Task inputs »
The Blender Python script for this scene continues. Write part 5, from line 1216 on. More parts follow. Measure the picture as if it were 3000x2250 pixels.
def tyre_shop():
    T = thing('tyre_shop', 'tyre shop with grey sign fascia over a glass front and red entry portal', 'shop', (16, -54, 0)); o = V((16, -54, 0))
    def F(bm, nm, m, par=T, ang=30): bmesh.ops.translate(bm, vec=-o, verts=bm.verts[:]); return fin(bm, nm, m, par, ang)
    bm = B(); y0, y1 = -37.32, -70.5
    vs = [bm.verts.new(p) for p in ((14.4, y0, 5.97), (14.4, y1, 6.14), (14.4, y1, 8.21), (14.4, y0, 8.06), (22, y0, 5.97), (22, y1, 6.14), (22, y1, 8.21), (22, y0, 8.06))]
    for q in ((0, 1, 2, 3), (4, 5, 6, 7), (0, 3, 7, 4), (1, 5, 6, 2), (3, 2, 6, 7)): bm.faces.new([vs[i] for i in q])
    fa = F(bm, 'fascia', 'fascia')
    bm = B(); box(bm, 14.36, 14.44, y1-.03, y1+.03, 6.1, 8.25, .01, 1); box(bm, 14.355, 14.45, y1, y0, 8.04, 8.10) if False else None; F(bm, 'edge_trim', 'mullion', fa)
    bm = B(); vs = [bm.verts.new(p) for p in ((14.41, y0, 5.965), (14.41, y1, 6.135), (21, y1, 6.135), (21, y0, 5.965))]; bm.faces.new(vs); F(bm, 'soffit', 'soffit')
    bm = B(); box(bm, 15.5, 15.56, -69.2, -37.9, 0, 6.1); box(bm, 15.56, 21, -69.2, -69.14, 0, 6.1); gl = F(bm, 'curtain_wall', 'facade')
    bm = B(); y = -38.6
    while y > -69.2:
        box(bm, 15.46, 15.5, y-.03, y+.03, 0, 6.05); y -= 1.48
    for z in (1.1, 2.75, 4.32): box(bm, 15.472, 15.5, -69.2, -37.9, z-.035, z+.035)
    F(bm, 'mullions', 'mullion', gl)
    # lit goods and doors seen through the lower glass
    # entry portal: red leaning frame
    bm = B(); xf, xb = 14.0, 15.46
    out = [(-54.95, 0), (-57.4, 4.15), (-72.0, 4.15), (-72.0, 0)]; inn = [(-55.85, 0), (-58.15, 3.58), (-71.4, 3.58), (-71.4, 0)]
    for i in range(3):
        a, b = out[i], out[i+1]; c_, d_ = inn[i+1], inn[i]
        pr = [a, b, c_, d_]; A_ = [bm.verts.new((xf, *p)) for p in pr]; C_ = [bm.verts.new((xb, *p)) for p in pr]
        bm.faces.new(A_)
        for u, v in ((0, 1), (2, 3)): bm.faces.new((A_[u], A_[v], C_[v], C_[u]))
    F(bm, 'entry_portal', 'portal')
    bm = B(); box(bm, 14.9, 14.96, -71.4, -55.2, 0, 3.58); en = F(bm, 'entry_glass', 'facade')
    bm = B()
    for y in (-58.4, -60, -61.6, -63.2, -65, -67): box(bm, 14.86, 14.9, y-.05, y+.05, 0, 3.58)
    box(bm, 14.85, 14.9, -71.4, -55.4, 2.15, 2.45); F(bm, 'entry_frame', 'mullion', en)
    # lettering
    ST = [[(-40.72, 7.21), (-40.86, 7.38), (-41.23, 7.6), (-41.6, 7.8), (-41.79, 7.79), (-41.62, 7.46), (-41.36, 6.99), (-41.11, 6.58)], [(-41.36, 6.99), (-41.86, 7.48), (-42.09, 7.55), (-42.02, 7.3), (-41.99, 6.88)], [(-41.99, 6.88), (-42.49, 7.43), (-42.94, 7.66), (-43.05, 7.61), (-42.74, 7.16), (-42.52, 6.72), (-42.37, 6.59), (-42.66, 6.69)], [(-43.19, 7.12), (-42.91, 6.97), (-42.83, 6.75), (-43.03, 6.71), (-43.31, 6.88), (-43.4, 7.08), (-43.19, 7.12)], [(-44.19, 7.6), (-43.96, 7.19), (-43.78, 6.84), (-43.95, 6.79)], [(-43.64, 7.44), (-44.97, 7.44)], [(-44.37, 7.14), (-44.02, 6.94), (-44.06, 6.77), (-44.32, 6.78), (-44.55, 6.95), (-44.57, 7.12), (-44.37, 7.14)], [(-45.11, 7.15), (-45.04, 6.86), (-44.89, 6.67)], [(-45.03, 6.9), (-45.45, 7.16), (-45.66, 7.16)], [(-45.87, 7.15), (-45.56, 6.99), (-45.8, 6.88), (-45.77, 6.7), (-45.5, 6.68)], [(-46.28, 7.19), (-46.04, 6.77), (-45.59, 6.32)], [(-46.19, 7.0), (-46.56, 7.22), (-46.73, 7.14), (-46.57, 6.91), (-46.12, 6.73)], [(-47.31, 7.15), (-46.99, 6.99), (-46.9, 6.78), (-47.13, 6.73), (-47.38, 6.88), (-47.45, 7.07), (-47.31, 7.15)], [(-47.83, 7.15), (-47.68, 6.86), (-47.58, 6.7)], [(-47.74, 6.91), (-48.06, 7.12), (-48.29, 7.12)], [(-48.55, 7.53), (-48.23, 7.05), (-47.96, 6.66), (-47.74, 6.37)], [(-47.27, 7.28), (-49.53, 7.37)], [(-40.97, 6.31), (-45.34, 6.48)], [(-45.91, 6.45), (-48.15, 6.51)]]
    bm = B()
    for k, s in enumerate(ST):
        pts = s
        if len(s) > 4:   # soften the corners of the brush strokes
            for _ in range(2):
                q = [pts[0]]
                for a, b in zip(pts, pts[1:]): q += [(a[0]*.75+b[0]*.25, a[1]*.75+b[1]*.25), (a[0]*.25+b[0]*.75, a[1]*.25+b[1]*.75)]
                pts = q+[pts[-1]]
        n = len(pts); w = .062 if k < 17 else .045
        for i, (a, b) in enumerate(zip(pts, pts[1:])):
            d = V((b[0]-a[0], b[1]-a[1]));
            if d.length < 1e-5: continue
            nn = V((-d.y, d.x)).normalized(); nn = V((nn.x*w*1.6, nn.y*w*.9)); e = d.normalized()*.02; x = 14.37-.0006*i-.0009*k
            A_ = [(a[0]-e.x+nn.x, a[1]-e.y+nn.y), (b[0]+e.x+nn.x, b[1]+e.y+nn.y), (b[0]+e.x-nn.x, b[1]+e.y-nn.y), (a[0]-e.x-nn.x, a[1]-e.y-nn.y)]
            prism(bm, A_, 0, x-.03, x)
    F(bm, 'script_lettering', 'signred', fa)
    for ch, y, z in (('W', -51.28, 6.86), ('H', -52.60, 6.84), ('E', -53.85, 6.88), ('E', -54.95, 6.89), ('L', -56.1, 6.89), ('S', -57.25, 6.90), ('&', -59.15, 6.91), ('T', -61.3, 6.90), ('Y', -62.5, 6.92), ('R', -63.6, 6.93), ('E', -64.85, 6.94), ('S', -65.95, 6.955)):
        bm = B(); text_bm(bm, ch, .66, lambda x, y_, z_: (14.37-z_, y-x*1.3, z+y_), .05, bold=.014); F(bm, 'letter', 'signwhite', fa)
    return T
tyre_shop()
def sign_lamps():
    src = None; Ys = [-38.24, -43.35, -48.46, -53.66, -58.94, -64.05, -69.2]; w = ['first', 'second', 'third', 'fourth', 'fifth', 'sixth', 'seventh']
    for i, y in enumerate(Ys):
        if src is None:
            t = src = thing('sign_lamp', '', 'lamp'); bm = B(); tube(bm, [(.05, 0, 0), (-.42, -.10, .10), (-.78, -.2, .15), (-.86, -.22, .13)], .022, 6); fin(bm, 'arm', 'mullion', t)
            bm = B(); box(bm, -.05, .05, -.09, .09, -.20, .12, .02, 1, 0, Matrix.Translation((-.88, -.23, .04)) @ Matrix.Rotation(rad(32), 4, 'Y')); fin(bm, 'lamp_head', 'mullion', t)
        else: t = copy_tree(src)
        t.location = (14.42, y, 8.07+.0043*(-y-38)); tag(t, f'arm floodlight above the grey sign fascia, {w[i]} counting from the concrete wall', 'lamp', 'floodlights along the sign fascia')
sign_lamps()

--

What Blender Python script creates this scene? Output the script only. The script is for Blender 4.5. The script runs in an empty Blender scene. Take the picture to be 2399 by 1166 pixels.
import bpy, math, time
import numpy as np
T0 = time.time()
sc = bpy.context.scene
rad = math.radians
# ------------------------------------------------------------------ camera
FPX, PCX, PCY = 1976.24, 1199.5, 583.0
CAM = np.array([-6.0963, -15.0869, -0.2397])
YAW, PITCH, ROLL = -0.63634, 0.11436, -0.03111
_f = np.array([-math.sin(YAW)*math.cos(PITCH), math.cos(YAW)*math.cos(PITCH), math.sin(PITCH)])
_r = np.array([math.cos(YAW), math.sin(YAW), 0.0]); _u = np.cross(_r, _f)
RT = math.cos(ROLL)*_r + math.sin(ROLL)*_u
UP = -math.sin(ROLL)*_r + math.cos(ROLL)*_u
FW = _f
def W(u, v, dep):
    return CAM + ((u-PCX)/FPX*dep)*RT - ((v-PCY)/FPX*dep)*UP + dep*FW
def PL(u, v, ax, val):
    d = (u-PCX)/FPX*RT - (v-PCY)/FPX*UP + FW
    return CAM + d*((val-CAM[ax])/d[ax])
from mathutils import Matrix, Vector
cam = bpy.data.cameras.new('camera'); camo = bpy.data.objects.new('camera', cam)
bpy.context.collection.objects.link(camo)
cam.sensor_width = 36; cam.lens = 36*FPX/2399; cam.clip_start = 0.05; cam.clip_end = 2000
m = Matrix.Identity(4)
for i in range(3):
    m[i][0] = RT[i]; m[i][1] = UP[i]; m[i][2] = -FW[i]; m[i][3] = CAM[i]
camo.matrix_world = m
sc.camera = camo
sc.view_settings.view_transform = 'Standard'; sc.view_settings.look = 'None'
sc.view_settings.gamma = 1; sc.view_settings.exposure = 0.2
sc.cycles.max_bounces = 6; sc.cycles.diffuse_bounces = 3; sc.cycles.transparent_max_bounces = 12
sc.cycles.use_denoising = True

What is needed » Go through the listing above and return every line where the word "scene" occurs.

Correct output »
The Blender Python script for this scene continues. Write part 5, from line 1216 on. More parts follow. Measure the picture as if it were 3000x2250 pixels.
What Blender Python script creates this scene? Output the script only. The script is for Blender 4.5. The script runs in an empty Blender scene. Take the picture to be 2399 by 1166 pixels.
sc = bpy.context.scene